Recently Published by Autodesk Researchers

Erin Arnold

06/27/2024

Autodesk Research teams regularly contribute to peer-reviewed scientific journals and present at conferences around the world. Check out some recent publications from Autodesk Researchers.

DiffVL: Scaling up Soft Body Manipulation using Vision-Language Driven Differentiable Physics

Combining gradient-based trajectory optimization with differentiable physics simulation is an efficient technique for solving soft-body manipulation problems. Using a well-crafted optimization objective, the solver can quickly converge onto a valid trajectory. However, writing the appropriate objective functions requires expert knowledge, making it difficult to collect a large set of naturalistic problems from non-expert users. In this paper, the team introduces DiffVL, a method that enables non-expert users to communicate soft-body manipulation tasks a combination of vision and natural language, given in multiple stages – that can be readily leveraged by a differential physics solver.

Generative Design through Quality Diversity Data Synthesis and Language Models

Two fundamental challenges face generative models in engineering applications: the acquisition of high-performing, diverse datasets, and the adherence to precise constraints in generated designs. In this research, the team proposes a novel approach combining optimization, constraint satisfaction, and language models to tackle these challenges in architectural design. Their method uses Quality-Diversity (QD) to generate a diverse, high-performing dataset that they then fine-tune a language model to generate high-level designs. These designs are then refined into detailed, constraint-compliant layouts using the Wave Function Collapse algorithm.

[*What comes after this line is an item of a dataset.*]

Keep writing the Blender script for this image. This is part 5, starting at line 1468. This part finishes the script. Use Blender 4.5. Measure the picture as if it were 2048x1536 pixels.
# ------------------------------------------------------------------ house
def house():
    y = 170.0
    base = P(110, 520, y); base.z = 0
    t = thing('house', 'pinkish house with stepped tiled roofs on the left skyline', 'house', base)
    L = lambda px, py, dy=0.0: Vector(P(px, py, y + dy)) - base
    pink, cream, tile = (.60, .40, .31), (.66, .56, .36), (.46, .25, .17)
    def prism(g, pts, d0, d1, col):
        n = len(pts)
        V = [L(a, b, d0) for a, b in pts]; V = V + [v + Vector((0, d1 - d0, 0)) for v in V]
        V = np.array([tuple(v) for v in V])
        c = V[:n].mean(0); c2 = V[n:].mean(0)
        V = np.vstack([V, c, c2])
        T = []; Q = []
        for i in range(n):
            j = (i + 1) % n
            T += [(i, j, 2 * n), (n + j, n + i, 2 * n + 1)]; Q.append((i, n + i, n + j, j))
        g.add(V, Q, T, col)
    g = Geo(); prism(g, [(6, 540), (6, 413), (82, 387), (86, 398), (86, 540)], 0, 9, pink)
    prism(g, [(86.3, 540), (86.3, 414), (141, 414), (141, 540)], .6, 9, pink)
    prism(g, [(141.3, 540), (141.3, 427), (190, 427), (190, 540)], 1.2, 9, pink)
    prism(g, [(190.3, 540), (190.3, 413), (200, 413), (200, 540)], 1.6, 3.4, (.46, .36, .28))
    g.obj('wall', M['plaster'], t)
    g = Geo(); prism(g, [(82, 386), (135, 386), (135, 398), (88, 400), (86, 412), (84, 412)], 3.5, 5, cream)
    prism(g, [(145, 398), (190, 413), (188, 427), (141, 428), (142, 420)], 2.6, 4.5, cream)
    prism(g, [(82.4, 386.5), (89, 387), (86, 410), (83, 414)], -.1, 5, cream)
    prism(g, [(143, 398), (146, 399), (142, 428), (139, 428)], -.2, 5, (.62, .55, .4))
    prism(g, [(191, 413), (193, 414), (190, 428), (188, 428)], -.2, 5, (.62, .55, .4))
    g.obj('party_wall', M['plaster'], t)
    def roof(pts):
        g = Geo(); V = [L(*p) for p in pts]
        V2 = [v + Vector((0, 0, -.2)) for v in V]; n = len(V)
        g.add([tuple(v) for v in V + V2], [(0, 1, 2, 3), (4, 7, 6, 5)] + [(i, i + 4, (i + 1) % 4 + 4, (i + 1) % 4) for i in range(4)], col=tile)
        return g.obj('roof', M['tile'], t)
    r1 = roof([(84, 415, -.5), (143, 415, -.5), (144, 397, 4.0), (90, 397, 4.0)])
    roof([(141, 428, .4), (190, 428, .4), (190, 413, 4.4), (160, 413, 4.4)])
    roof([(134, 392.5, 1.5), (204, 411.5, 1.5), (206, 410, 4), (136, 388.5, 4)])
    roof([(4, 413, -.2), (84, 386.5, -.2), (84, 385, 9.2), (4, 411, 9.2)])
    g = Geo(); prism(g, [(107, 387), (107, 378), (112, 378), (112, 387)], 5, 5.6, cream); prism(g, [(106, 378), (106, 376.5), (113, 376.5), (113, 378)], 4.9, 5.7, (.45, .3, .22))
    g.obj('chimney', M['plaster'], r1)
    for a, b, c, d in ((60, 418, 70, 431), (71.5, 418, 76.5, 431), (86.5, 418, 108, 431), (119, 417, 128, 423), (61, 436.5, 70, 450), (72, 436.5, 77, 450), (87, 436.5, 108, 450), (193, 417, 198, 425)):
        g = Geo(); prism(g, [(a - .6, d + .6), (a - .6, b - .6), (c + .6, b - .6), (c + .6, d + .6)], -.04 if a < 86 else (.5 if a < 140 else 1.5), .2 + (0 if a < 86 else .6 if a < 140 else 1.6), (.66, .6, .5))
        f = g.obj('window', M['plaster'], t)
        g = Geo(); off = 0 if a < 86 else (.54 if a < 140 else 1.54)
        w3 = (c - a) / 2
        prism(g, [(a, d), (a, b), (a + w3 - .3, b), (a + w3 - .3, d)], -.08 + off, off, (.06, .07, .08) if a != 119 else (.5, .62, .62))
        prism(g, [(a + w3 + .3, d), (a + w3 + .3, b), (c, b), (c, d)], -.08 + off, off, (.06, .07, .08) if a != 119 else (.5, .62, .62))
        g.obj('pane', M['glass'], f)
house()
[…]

HG-CAD Hierarchical Graph Learning for Material Prediction and Recommendation in Computer-Aided Design

To support intelligent computer-aided design (CAD), the team introduces a machine learning architecture, namely HG-CAD, that recommends assembly body material through joint learning of body and assembly-level features using a hierarchical graph representation. Specifically, the team formulates the material prediction and recommendation process as a node-level classification task over a novel hierarchical graph representation of CAD models, with a low-level graph capturing the body geometry, a high-level graph representing the assembly topology, and a batch-level mask randomization enabling contextual awareness. This enables the network to aggregate geometric and topological features from both the body and assembly levels, leading to competitive performance.